En plus de développer cette galerie d'individus de manière efficace, Le Menu se sert parfaitement de son cadre pour signifier que quelque chose ne tourne pas rond. Le petit groupe ne s'étonne par exemple pas de voir les conditions de travail drastiques d'employés un peu trop dévoués à leur chef. Il ne s'inquiète pas non plus du comportement pourtant flippant d'Elsa (Hong Chau), seconde de cuisine quelque peu autoritaire.

Des révélations forcément décevantes

À ces éléments déjà effrayants s'ajoute l'attitude glaciale de Julian Slowik. Son premier discours permet au spectateur de faire diverses hypothèses sur la véritable nature de ce repas et le sens caché de ce fameux menu. Les clients vont-ils être empoisonnés ? S'agit-il d'une vengeance personnelle ? D'un kidnapping ?

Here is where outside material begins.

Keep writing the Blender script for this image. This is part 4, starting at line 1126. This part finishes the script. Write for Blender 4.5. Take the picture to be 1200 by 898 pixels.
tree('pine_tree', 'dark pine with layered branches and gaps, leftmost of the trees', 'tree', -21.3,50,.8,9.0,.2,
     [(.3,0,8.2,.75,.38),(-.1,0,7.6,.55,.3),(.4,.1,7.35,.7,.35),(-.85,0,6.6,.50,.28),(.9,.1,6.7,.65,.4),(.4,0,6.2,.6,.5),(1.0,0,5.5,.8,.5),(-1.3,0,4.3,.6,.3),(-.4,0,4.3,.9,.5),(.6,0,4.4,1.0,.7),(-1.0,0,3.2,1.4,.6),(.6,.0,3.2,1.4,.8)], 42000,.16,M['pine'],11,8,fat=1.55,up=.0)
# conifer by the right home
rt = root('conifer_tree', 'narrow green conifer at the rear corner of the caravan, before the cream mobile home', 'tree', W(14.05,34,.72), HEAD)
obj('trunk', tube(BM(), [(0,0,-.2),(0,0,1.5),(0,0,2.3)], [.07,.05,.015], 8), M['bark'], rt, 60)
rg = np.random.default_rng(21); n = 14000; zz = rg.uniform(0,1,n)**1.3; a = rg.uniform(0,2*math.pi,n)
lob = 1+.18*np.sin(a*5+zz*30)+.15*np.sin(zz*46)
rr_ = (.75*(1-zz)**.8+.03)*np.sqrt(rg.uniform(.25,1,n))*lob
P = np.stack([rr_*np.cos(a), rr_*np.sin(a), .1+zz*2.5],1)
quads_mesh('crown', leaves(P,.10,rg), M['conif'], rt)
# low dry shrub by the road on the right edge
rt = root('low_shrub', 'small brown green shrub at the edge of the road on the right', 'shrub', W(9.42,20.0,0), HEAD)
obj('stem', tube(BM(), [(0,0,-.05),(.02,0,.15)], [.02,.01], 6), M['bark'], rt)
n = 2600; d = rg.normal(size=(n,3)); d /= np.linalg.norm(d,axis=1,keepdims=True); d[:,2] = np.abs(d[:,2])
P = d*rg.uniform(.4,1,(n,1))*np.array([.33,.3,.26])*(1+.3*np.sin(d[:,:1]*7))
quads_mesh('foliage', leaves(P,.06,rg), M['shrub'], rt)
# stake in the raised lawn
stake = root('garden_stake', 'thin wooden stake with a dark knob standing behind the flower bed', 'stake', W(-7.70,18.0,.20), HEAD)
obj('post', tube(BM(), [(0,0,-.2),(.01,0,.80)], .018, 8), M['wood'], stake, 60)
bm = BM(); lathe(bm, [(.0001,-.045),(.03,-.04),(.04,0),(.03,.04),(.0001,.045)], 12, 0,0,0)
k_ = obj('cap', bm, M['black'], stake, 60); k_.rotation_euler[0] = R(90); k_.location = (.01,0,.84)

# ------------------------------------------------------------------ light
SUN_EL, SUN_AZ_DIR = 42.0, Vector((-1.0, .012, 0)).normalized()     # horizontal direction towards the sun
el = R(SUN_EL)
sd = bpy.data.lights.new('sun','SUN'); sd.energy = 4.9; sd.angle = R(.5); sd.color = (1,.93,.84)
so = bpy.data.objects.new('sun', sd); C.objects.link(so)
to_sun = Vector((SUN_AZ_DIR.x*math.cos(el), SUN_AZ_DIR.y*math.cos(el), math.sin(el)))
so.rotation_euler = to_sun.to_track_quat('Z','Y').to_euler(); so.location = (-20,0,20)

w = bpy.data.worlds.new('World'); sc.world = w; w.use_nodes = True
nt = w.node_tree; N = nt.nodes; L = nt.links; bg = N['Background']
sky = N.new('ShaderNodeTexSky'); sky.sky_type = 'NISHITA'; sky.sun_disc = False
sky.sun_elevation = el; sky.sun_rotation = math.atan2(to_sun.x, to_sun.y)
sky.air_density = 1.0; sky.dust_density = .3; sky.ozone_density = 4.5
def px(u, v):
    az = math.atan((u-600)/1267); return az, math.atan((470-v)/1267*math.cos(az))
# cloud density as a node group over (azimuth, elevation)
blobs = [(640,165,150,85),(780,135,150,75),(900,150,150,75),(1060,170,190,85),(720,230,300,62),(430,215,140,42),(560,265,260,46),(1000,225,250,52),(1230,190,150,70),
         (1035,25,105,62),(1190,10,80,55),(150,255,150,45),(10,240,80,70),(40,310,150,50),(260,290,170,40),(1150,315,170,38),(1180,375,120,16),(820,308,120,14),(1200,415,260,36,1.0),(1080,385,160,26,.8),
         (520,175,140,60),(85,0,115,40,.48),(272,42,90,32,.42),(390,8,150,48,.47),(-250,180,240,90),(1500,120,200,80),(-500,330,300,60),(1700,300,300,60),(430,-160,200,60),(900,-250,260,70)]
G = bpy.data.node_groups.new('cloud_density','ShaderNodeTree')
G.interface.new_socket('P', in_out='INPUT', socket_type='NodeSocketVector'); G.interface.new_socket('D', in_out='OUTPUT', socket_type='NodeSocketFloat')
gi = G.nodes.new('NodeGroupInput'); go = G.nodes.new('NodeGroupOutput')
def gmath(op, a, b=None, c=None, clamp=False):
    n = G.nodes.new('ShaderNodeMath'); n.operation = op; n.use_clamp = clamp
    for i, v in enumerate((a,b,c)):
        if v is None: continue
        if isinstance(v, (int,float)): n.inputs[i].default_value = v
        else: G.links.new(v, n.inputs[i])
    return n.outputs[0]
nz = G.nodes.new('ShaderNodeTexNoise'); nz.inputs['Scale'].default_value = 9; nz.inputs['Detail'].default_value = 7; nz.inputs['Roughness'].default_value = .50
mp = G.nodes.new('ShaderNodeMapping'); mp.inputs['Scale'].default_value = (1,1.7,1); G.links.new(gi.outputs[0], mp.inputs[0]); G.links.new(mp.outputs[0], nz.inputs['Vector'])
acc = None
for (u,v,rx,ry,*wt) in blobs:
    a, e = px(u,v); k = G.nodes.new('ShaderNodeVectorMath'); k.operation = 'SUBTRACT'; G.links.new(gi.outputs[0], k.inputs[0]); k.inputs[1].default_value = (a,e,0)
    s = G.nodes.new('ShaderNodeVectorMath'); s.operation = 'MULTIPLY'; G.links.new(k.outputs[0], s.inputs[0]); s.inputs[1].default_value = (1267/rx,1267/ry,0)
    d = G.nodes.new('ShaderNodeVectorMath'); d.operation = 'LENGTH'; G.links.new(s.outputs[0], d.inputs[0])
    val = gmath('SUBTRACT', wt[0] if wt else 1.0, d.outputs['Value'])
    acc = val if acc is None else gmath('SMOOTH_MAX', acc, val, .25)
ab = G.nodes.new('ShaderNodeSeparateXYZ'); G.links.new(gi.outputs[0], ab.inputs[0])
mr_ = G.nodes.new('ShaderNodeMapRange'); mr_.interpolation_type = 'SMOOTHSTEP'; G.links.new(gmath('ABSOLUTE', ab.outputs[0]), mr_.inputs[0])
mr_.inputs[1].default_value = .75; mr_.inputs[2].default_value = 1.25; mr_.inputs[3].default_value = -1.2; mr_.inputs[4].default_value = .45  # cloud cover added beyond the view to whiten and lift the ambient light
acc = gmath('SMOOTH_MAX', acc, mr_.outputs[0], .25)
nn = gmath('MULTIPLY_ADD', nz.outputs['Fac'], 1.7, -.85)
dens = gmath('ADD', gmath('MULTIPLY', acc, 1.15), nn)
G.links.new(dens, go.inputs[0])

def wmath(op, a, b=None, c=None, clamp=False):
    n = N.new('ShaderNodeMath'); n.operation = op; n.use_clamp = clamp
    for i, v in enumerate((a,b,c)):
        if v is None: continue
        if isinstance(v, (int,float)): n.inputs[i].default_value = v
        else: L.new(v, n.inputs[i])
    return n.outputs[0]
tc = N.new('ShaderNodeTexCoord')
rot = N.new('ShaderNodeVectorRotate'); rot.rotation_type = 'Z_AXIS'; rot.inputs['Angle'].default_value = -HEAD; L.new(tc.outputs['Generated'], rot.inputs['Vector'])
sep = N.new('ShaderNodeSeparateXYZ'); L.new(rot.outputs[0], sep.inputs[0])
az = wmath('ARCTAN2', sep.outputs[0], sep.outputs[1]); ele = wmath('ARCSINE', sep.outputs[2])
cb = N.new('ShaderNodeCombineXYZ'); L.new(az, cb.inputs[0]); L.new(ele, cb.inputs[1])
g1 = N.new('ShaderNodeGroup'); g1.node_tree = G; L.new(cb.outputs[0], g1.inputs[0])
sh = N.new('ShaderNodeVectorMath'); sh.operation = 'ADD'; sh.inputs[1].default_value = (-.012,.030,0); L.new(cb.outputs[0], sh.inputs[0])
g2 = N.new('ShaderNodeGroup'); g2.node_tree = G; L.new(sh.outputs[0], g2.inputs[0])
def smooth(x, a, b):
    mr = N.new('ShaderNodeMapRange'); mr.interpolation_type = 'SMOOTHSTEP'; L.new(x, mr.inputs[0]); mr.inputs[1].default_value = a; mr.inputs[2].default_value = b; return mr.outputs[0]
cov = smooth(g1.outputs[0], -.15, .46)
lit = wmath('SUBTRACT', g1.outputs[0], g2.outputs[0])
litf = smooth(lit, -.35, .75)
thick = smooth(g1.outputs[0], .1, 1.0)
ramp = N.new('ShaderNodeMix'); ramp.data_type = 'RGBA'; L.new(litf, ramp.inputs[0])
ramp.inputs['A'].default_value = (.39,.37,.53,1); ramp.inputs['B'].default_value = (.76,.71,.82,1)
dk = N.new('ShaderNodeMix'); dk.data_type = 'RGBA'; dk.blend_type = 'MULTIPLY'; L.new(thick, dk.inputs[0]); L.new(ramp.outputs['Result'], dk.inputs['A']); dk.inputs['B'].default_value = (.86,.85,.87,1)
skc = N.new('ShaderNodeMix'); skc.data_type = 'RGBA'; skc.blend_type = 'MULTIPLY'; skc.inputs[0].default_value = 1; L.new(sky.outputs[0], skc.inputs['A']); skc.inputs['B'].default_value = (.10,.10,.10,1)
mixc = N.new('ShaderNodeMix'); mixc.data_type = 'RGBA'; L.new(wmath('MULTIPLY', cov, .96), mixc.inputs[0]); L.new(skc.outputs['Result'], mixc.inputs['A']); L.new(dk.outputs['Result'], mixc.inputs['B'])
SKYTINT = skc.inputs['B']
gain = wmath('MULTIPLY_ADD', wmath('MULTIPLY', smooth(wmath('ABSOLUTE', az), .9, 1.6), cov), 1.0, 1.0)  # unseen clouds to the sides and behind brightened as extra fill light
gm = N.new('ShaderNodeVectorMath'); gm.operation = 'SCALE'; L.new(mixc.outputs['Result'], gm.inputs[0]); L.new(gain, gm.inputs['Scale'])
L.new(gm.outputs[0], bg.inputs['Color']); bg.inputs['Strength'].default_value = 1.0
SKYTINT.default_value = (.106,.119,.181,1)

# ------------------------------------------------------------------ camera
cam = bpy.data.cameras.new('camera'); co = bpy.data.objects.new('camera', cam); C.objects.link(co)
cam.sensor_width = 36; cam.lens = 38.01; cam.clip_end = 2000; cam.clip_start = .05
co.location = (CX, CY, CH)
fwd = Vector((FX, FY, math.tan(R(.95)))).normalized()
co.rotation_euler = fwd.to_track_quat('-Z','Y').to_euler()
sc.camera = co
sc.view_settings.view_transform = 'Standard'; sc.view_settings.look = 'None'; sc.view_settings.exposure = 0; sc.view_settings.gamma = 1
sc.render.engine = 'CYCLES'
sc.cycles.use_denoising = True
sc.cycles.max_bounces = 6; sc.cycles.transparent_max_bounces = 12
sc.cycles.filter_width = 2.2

L'excitation se renforce à la suite d'un premier rebondissement de taille, qui renforce le mystère et continue semer le trouble autour des intentions du chef. Forcément, lorsque celui-ci dévoile son plan, la tension retombe, laissant davantage de place à l'humour.

Le Menu
Le Menu ©20th Century Studios

Le film s'amuse alors de la vanité, de l'insatisfaction permanente et de la grossièreté des personnages à travers des situations volontairement grotesques, mais rarement jubilatoires. Tandis que certains clients sont persuadés que tout cela n'est qu'une vaste fumisterie, d'autres comprennent qu'ils risquent de ne pas passer la nuit mais ne se rebellent pas pour autant.

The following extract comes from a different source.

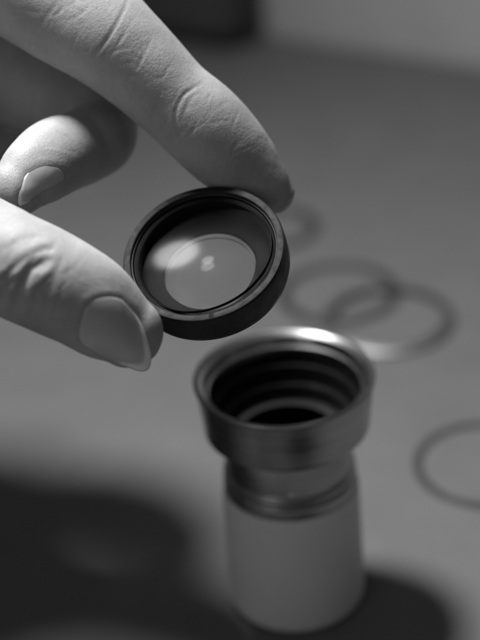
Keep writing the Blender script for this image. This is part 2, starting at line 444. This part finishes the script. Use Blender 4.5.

Malheureusement, Le Menu n'est quasiment jamais à la hauteur des promesses du premier acte fabuleux, qui parvient à trouver l'équilibre idéal entre cruauté, humour noir et satire sociale. Néanmoins, le long-métrage n'est pas avare en péripéties sanglantes. Il réussit même à retrouver l'intensité et la méchanceté du début dans sa conclusion radicale et acerbe.

Deux personnages qui détonnent

Dans cette lutte de classes version miniature produite par Adam McKay et Will Ferrell, deux personnages se démarquent : le chef Slowik et Margot, incarnée par Anya Taylor-Joy. Ralph Fiennes livre une interprétation trouble et inquiétante dans la peau du premier, cuisinier de la haute société qui semble regretter un peu trop l'époque où il était l'employé du mois d'un fast-food grâce à ses burgers succulents (mais peut-être un peu trop basiques).

Le Menu
Le Menu ©20th Century Studios

Héroïne dont l'instinct de survie s'impose naturellement au fil du film, Margot garde la même distance que le spectateur vis-à-vis du plan en train de se dérouler. Comme le public, elle perçoit l'absurdité des situations là où les autres estiment qu'il s'agit d'une simple prestation. Elle s'oppose ainsi à son partenaire Tyler joué par Nicholas Hoult, admirateur docile et cynique prêt à tout pour se faire remarquer par Slowik.

Elle s'empare de la dernière partie du long-métrage avec rage et panache, refusant de participer à l'effondrement général. Si la fin est aussi satisfaisante, c'est en partie grâce au regard désabusé de l'excellente Anya Taylor-Joy, qui refuse la moindre pitié et comprend qu'elle n'a d'autre choix que de céder, en réagissant au mal par le mal. Une issue revancharde loin d'être subtile, mais cohérente avec la volonté du Menu de dénoncer l'individualisme et le gavage des autres convives, faussement regardants sur ce qu'ils mangent, tant qu'ils mangent.

Le Menu de Mark Mylod, en salles le 23 novembre 2022. Ci-dessus la bande-annonce. Retrouvez ici toutes nos bandes-annonces.

Conclusion

Note de la rédaction

Anya Taylor-Joy et Ralph Fiennes se livrent à un affrontement tendu dans "Le Menu". Si cette satire sociale perd en intensité après les principales révélations, elle bénéficie malgré tout d'une conclusion radicale et chaotique.